Three of my AIfilms at The Wrong Biennale
- Francesca Fini

- Nov 1
- 3 min read
I am pleased to share that three of my recent AIfilms are being presented in this year's edition of The Wrong Biennale, each in a different curatorial pavilion.
Since its founding in 2013, The Wrong has become one of the most vital platforms for contemporary digital experimentation — a decentralized, global constellation of exhibitions where artists test forms, challenge assumptions, and expand the space of digital culture.
In a moment where AI is often framed only as a technological tool or societal disruption, The Wrong creates room for nuance — for creative and critical inquiry, poetic speculation, and aesthetic risk-taking. I’m honored to contribute to that conversation.
Here are the pavilions and works:

📍 Radical Dreamers
Curated by Laura Focarazzo View Pavilion →
Pavilion Description: Radical Dreamers explore a series of audiovisual works that integrate artificial intelligence into their creative processes. Acknowledging that technology is never neutral, artists create a vital space for aesthetic and political resistance to algorithmic systems. The pavilion invites viewers to uncover biases, challenge dominant narratives, and broaden their perspectives.
Artists: Julien Pacaud, Kelly Boesch, Erik Salvaggio, Mecha Mio, Erin Robinson, Isabel Englebert, Jeff Zorrilla, Eternal Art Space, Mont Carver, Francesca Fini
My Work: Paper World (2025) — a hybrid cinematic sculpture made of fragmented memories, cardboard mythologies, and digital breath. In this piece, AI becomes a space of fragile architecture and narrative erosion — a terrain where materiality, fiction, and algorithmic imagination fuse into a world that is constantly building and unbuilding itself.

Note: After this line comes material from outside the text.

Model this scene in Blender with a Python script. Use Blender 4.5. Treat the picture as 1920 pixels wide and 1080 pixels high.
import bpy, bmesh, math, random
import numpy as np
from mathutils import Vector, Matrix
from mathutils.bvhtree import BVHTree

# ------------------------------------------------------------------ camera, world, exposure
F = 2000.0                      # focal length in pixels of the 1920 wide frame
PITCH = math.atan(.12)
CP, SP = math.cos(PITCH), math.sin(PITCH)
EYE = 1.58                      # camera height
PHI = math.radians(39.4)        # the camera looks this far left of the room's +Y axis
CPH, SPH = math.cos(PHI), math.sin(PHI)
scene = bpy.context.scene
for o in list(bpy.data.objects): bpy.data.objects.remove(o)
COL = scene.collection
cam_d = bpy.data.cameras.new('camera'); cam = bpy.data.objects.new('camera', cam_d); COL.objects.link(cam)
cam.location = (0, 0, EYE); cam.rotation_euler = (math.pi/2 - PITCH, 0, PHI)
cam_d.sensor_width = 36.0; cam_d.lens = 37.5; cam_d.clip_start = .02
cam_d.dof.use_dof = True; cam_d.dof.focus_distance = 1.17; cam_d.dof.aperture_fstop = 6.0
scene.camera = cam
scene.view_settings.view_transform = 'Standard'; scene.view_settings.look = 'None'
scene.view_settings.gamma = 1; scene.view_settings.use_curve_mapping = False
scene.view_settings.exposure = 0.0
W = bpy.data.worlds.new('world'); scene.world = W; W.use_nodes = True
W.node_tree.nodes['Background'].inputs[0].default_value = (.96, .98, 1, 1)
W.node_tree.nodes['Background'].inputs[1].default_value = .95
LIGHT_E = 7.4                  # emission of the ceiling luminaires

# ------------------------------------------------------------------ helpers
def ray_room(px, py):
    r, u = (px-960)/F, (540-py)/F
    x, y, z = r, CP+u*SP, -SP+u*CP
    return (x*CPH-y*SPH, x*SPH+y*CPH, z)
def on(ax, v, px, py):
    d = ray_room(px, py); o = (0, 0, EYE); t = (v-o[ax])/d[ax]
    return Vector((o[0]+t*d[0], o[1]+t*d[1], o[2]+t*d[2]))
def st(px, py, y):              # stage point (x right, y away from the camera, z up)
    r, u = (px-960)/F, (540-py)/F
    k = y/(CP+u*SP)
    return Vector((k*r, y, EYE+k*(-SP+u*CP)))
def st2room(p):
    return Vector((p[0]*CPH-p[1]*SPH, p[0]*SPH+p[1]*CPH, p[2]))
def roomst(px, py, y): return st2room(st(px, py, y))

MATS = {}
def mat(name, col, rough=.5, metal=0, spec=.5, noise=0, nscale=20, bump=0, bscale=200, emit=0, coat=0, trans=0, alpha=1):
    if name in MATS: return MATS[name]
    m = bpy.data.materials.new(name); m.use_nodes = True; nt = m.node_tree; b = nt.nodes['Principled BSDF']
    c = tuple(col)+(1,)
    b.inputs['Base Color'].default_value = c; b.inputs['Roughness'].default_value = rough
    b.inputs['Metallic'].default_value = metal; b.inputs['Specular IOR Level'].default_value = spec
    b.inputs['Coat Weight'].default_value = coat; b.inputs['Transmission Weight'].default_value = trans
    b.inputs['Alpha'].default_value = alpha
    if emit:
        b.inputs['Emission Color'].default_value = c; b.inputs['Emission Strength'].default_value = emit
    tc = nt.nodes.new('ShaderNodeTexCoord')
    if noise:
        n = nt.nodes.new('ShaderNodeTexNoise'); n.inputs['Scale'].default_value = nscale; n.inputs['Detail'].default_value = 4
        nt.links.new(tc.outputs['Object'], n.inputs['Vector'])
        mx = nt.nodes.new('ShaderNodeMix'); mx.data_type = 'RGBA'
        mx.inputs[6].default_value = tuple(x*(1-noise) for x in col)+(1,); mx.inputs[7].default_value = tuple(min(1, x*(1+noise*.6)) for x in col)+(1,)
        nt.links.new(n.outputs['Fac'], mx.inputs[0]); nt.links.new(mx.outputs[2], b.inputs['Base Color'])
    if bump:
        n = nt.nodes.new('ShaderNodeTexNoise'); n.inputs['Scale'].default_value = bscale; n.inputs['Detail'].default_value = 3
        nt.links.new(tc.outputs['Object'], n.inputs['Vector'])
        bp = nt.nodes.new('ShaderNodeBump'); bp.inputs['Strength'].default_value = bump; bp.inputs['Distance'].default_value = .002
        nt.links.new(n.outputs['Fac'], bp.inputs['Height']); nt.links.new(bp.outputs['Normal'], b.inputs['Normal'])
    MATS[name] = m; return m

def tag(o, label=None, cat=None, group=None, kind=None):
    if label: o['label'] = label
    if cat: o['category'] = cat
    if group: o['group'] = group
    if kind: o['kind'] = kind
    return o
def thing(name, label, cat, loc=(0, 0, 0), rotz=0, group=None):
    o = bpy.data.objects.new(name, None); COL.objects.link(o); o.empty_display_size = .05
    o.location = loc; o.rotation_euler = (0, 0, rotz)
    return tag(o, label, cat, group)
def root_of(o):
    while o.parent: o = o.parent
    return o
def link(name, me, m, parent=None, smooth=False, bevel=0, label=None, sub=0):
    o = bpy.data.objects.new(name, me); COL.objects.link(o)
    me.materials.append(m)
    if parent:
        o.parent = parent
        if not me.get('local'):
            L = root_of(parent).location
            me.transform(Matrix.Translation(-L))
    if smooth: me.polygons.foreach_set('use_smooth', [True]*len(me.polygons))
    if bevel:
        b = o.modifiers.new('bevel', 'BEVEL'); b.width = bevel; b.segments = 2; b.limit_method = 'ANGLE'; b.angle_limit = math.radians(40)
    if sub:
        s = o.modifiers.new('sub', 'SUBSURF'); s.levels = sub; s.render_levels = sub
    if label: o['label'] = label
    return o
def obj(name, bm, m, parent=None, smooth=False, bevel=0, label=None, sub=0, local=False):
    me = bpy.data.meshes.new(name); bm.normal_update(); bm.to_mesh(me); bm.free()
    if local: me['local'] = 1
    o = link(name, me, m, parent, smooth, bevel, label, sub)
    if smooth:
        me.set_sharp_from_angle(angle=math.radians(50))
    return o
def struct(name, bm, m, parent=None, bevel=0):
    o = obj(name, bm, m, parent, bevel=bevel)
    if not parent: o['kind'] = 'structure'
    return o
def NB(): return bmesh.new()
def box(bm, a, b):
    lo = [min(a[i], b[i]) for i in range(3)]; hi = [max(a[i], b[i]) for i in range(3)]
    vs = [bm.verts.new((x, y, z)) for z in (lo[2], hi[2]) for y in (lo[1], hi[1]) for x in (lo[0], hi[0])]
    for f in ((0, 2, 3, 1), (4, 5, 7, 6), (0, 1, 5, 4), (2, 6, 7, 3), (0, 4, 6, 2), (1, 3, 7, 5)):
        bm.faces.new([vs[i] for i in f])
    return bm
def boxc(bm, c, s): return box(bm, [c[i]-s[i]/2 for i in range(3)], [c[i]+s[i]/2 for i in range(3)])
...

📍 Artificial Lines of Flight
Curated by Isil Ezgi Celik View Pavilion →
Pavilion Description: Artificial Lines of Flight takes inspiration from Gilles Deleuze’s concept of ligne de fuite — a line of escape, of transformation, of rupture from systems of power, structure, and sense. In this context, the exhibition considers how AI and algorithmic creativity can enact such a line of flight: not only by generating uncanny, absurd, or surprising artefacts, but by unsettling the norms of authorship, aesthetics, and intention.
Artists: Blanche The Vidiot, Copy Planet, Domenec Miralles Tagliabue, Domenico Barra, Francesca Fini, Hyun Cho, Jean-Michel Rolland, Jie Shuai, Lewis Brown, Marcus Wallinder, Mark Cypher, Miguel Ripoll, Mike Petrakis, Mizuho Nishioka, Paulius Sliaupa, Una Raneta (Toñin Lizana), Zivia Li
My Work: LOVE (2025) — a chapter in my ongoing cinematic research into emotional architectures and synthetic embodiment. Here, love is treated not as sentiment but as a force of rupture — a current that dissolves forms, identities, and narrative gravity. Through AI-driven imagery and performance processes, the work investigates intimacy as metamorphosis and escape.

📍 META-MORPHOSIS
Curated by Hernando UrrutiaGeneral Direction: David Quiles Guilló View Pavilion →
Pavilion Description:It is an encounter with transformation as metamorphosis from the digital sphere, where different visions of each of the different selected artists are exhibited, presenting different metamorphoses of digital languages in the form of visualisation, always seeking in their development the formal connection between art and technology.
Artists: Iury Lech, Malitzin Cortes — CNDSD, Igor Imhoff, Amaya Mendizabal González — Glasz DeCuir, Eduardo Medina — ESSTRO9, Eric Souther, Guli Silverstein, Peio Duhalde, Hernando Urrutia, Francesca Fini
My Work: Hello World — The Awakening (2024) — part of a film cycle exploring emergent consciousness through poetic code, post-human myth, and algorithmic memory. This work imagines a synthetic entity returning to awareness in an abandoned world, searching for meaning in the residue of human presence.
These three works belong to a larger inquiry into hybrid identities, choreographic cinema, and AI as a performative partner rather than a production tool.
I am grateful to the curators and fellow artists shaping this edition — and I look forward to continuing this dialogue on the future of moving image, perception, and digital embodiment.
More soon — and thank you for reading!